Quelle force intérieure doit posséder un auteur pour qu’il puisse concevoir un roman d’amour alors qu’il moisit injustement derrière les barreaux ?
Et pourtant, le journaliste turc Ahmet Altan a bel et bien écrit un magnifique hymne à la liberté pendant sa captivité de presque cinq ans dans les prisons d’Istanbul.
Arrêté en 2016 avec tant d’autres lors d’un coup d’État militaire manqué, Altan a été condamné à perpétuité en 2018, jugement annulé par la suite par la cour de cassation. Rejugé en 2019, il écope de 10 ans et demi de prison, condamnation aussi annulée. Il a été libéré en février 2021. Altan avait été soupçonné d’être impliqué dans la tentative de putsch contre le pouvoir en place du président Erdoğan, car il aurait envoyé « des messages subliminaux » durant une émission télévisée.
On croit rêver devant tant d’absurdité.
Ni la justice turque, ni les prisons turques ne sont connues pour avoir la main légère.

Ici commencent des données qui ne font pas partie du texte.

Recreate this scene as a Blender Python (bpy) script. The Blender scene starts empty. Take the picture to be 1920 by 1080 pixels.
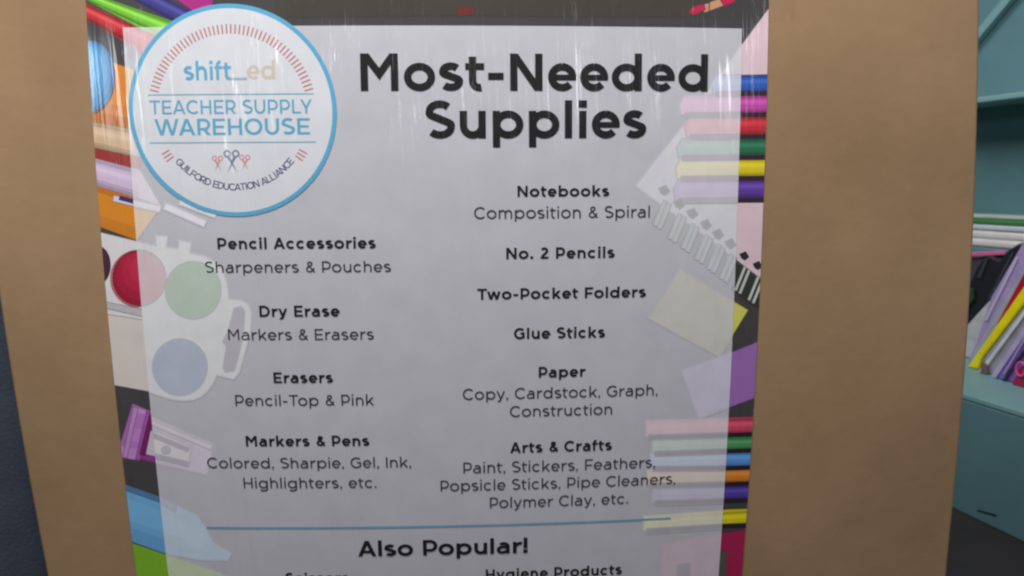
import bpy, bmesh, math, random
from mathutils import Vector, Matrix

random.seed(7)
scene = bpy.context.scene
col = scene.collection

# ------------------------------------------------------------------ camera
CAM_LOC = Vector((-0.02899901, -0.61251794, 0.79155248))
CAM_ROT = Matrix(((0.99768858, 0.04960148, -0.04644551),
                  (-0.05328668, 0.14694979, -0.98770759),
                  (-0.0421666, 0.98789952, 0.14925323)))
cam_data = bpy.data.cameras.new("camera")
cam_data.sensor_width = 36.0
cam_data.lens = 1385.14 / 1920.0 * 36.0
cam_data.clip_start = 0.02
cam_data.clip_end = 60.0
cam_data.dof.use_dof = True
cam_data.dof.focus_distance = 0.64
cam_data.dof.aperture_fstop = 11.0
cam = bpy.data.objects.new("camera", cam_data)
cam.matrix_world = Matrix.Translation(CAM_LOC) @ CAM_ROT.to_4x4()
col.objects.link(cam)
scene.camera = cam

# ------------------------------------------------------------------ light
world = bpy.data.worlds.new("World")
scene.world = world
world.use_nodes = True
bg = world.node_tree.nodes["Background"]
bg.inputs[0].default_value = (0.80, 0.88, 1.0, 1)
bg.inputs[1].default_value = 0.10


def lamp(name, loc, target, sx, sy, watts, colour):
    d = bpy.data.lights.new(name, 'AREA')
    d.shape = 'RECTANGLE'
    d.size, d.size_y = sx, sy
    d.energy = watts
    d.color = colour
    o = bpy.data.objects.new(name, d)
    o.location = loc
    o.rotation_euler = (Vector(target) - Vector(loc)).to_track_quat('-Z', 'Y').to_euler()
    col.objects.link(o)
    return o


lamp("ceiling_and_added_lamp", (-0.25, -0.44, 2.10), (-0.25, -0.20, 0.0), 1.3, 0.3, 40, (1.0, 0.96, 0.92))
lamp("ceiling_and_added_lamp", (-4.4, -4.2, 2.15), (0.0, 0.0, 0.8), 1.5, 0.9, 38, (0.93, 0.96, 1.0))  # added lamp far left, placed so the laminate creases catch glints
lamp("ceiling_and_added_lamp", (4.4, -4.2, 2.15), (0.0, 0.0, 0.8), 1.5, 0.9, 46, (0.93, 0.96, 1.0))  # added counterpart on the right, for the same crease glints
lamp("ceiling_and_added_lamp", (-0.1, 1.3, 2.05), (1.2, 1.0, 0.4), 0.6, 1.0, 14, (0.97, 0.98, 1.0))  # added lamp, aimed to get light in under the shelf board

scene.view_settings.view_transform = 'Standard'
scene.view_settings.look = 'None'
scene.view_settings.exposure = 0.0
scene.view_settings.gamma = 1.0
scene.view_settings.use_curve_mapping = False
scene.render.engine = 'CYCLES'
scene.cycles.filter_width = 2.3
scene.cycles.max_bounces = 6

# ------------------------------------------------------------------ the bulged front of the box
S = 0.62          # metres per unit of the face coordinates
ZC = 0.70         # height of the face's origin above the floor
KD, U0, V0 = 0.0966385287, 5.84e-5, 2.192e-3
GA = 0.0372275    # the poster is stuck on slightly crooked
CG, SG = math.cos(GA), math.sin(GA)


def dome(u, v):
    r2 = (u - U0) ** 2 + (v - V0) ** 2
    if r2 > 0.6:
        r2 = 0.6 + 0.2 * (1 - math.exp(-(r2 - 0.6) / 0.2))
    return -KD * r2


def face(u, v, lift=0.0):
    """poster coordinates (crooked) -> world; lift in metres off the cardboard"""
    p = u * CG + v * SG
    q = -u * SG + v * CG
    return Vector((p * S, -dome(u, v) * S - lift, q * S + ZC))


def face_pq(p, q, lift=0.0):
    return face(p * CG - q * SG, p * SG + q * CG, lift)


def uv(x, y):
    """measured spot on the photograph -> poster coordinates on the bulged face"""
    d = CAM_ROT @ Vector(((x - 960) / 1385.14, (540 - y) / 1385.14, -1.0))
    yy = 0.0
    for _ in range(25):
        s = (yy - CAM_LOC.y) / d.y
        P = CAM_LOC + d * s
        p, q = P.x / S, (P.z - ZC) / S
        u, v = p * CG - q * SG, p * SG + q * CG
        yy = -dome(u, v) * S
    return (u, v)


# ------------------------------------------------------------------ materials
def srgb(c):
    def f(x):
        x = max(0.0, min(255.0, x)) / 255.0
        return x / 12.92 if x <= 0.04045 else ((x + 0.055) / 1.055) ** 2.4
    return (f(c[0]), f(c[1]), f(c[2]), 1.0)


def new_mat(name):
    m = bpy.data.materials.new(name)
    m.use_nodes = True
    nt = m.node_tree
    return m, nt, nt.nodes["Principled BSDF"]


def mottled(nt, colour, scale, amount, coord='Object', stretch=(1, 1, 1)):
    """a colour with slight uneven tone"""
    tc = nt.nodes.new('ShaderNodeTexCoord')
    mp = nt.nodes.new('ShaderNodeMapping')
    mp.inputs['Scale'].default_value = stretch
    nt.links.new(tc.outputs[coord], mp.inputs['Vector'])
    n = nt.nodes.new('ShaderNodeTexNoise')
    n.inputs['Scale'].default_value = scale
    n.inputs['Detail'].default_value = 5
    nt.links.new(mp.outputs['Vector'], n.inputs['Vector'])
    mr = nt.nodes.new('ShaderNodeMapRange')
    mr.inputs['From Min'].default_value = 0.25
    mr.inputs['From Max'].default_value = 0.75
    mr.inputs['To Min'].default_value = 1.0 - amount
    mr.inputs['To Max'].default_value = 1.0 + amount
    nt.links.new(n.outputs['Fac'], mr.inputs['Value'])
    mx = nt.nodes.new('ShaderNodeVectorMath')
    mx.operation = 'SCALE'
    mx.inputs[0].default_value = colour[:3]
    nt.links.new(mr.outputs['Result'], mx.inputs['Scale'])
    return mx.outputs['Vector'], mp


def film_bump(nt):
    """fine vertical creases of the glossy laminate"""
    tc = nt.nodes.new('ShaderNodeTexCoord')
    total = None
    for sx, sz, sc, lo, hi, w in ((300, 5.0, 1.0, 0.57, 0.68, 1.0), (140, 2.2, 1.0, 0.57, 0.68, 1.5), (26, 1.6, 1.0, 0.40, 0.75, 1.4)):
        mp = nt.nodes.new('ShaderNodeMapping')
        mp.inputs['Scale'].default_value = (sx, 2.0, sz)
        nt.links.new(tc.outputs['Object'], mp.inputs['Vector'])
        n = nt.nodes.new('ShaderNodeTexNoise')
        n.inputs['Scale'].default_value = sc
        n.inputs['Detail'].default_value = 2
        n.inputs['Distortion'].default_value = 0.6
        nt.links.new(mp.outputs['Vector'], n.inputs['Vector'])
        mr = nt.nodes.new('ShaderNodeMapRange')
        mr.interpolation_type = 'SMOOTHSTEP'
        mr.inputs['From Min'].default_value = lo
        mr.inputs['From Max'].default_value = hi
        mr.inputs['To Max'].default_value = w
        nt.links.new(n.outputs['Fac'], mr.inputs['Value'])
        if total is None:
            total = mr.outputs['Result']
        else:
            ad = nt.nodes.new('ShaderNodeMath')
            nt.links.new(total, ad.inputs[0])
            nt.links.new(mr.outputs['Result'], ad.inputs[1])
            total = ad.outputs[0]
    mp = nt.nodes.new('ShaderNodeMapping')
    mp.inputs['Scale'].default_value = (16, 2.0, 4.5)
    nt.links.new(tc.outputs['Object'], mp.inputs['Vector'])
    n = nt.nodes.new('ShaderNodeTexNoise')
    n.inputs['Scale'].default_value = 1.0
    n.inputs['Detail'].default_value = 3
    nt.links.new(mp.outputs['Vector'], n.inputs['Vector'])
    mr = nt.nodes.new('ShaderNodeMapRange')
    mr.inputs['From Min'].default_value = 0.44
    mr.inputs['From Max'].default_value = 0.66
    nt.links.new(n.outputs['Fac'], mr.inputs['Value'])
    mu = nt.nodes.new('ShaderNodeMath')
    mu.operation = 'MULTIPLY'
    nt.links.new(total, mu.inputs[0])
    nt.links.new(mr.outputs['Result'], mu.inputs[1])
    total = mu.outputs[0]
    b = nt.nodes.new('ShaderNodeBump')
    b.inputs['Strength'].default_value = 0.8
    b.inputs['Distance'].default_value = 0.0020
    nt.links.new(total, b.inputs['Height'])
    return b.outputs['Normal']


_print = {}


def print_mat(c, name="poster_print", coat=0.85):
    key = tuple(int(x) for x in c) + (coat,)
    if key in _print:
        return _print[key]
    m, nt, b = new_mat(name)
    out, _ = mottled(nt, srgb(c), 38, 0.05)
    nt.links.new(out, b.inputs['Base Color'])
    b.inputs['Roughness'].default_value = 0.55
    b.inputs['Specular IOR Level'].default_value = 0.25
    b.inputs['Coat Weight'].default_value = coat
    b.inputs['Coat Roughness'].default_value = 0.12
    b.inputs['Coat IOR'].default_value = 1.6
    nt.links.new(film_bump(nt), b.inputs['Coat Normal'])
    _print[key] = m
    return m


def plain_mat(name, c, rough=0.6, amount=0.08, scale=9, spec=0.4, stretch=(1, 1, 1), bump=0.0, bscale=60):
    m, nt, b = new_mat(name)
    out, mp = mottled(nt, srgb(c), scale, amount, stretch=stretch)
    nt.links.new(out, b.inputs['Base Color'])
    b.inputs['Roughness'].default_value = rough
    b.inputs['Specular IOR Level'].default_value = spec
    if bump:
        n = nt.nodes.new('ShaderNodeTexNoise')
        n.inputs['Scale'].default_value = bscale
        n.inputs['Detail'].default_value = 6
        nt.links.new(mp.outputs['Vector'], n.inputs['Vector'])
        bp = nt.nodes.new('ShaderNodeBump')
        bp.inputs['Strength'].default_value = bump
        bp.inputs['Distance'].default_value = 0.004
        nt.links.new(n.outputs['Fac'], bp.inputs['Height'])
        nt.links.new(bp.outputs['Normal'], b.inputs['Normal'])
    return m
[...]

Malgré tout, dès sa sortie des geôles de haute sécurité de Silivri, le journaliste-écrivain Altan publie Madame Hayat, un roman initiatique, une superbe histoire d’amour entre un jeune étudiant et une femme beaucoup plus âgée.
L’auteur avait déjà reçu le prix André Malraux en 2019 pour son livre précédent, Je ne reverrai plus le monde, aussi écrit en prison, que le jury avait souligné par ces mots : « [Altan] donne une leçon de liberté à travers ses textes de prison où plus que jamais se donnent à lire son élégante intelligence, son humour bienveillant et sa vision sans concession des mensonges du pouvoir ».
Les mêmes qualificatifs pourraient convenir à Madame Hayat, roman raffiné issu de cette grande littérature turque dont le chef de file actuel est Orhan Pamuk, prix Nobel de littérature 2006. Fazıl, étudiant en littérature, ruiné du jour au lendemain à la mort de son père, est ébloui par la mystérieuse Nurhayat – surnommée Hayat –, mais succombe aussi aux charmes de la jeune Sıla, dont la famille a été odieusement dépouillée par le gouvernement. Les deux étudiants découvrent la pauvreté et l’injustice, dans ce pays jamais nommé, mais dont on devine le nom. « On n’apprend pas grand-chose sur l’existence, dans les familles heureuses, je le sais à présent, c’est le malheur qui nous enseigne la vie », dira le jeune protagoniste.
Entre autonomie, passion, créativité et liberté, entre deux femmes et deux amours déchirants, le jeune héros Fazıl aura des choix difficiles à faire. « Nous voyons ainsi apparaître la différence entre une liberté qu’on gagne en se pliant aux règles, d’un côté, et une liberté obtenue à force de les défier. » Dans ce texte bouleversant, Ahmet Altan mène une charge contre le régime en place, tout en offrant une incroyable leçon de vie. L’auteur peut faire siens les mots de Fazıl : « Écrire me donne la sensation de posséder une force capable de réinventer le temps et l’espace, l’impression d’être doué d’une liberté infinie ».
On ne peut que féliciter Madame Hayat et son auteur Ahmet Altan d’avoir obtenu le Fémina étranger 2021. À lire absolument.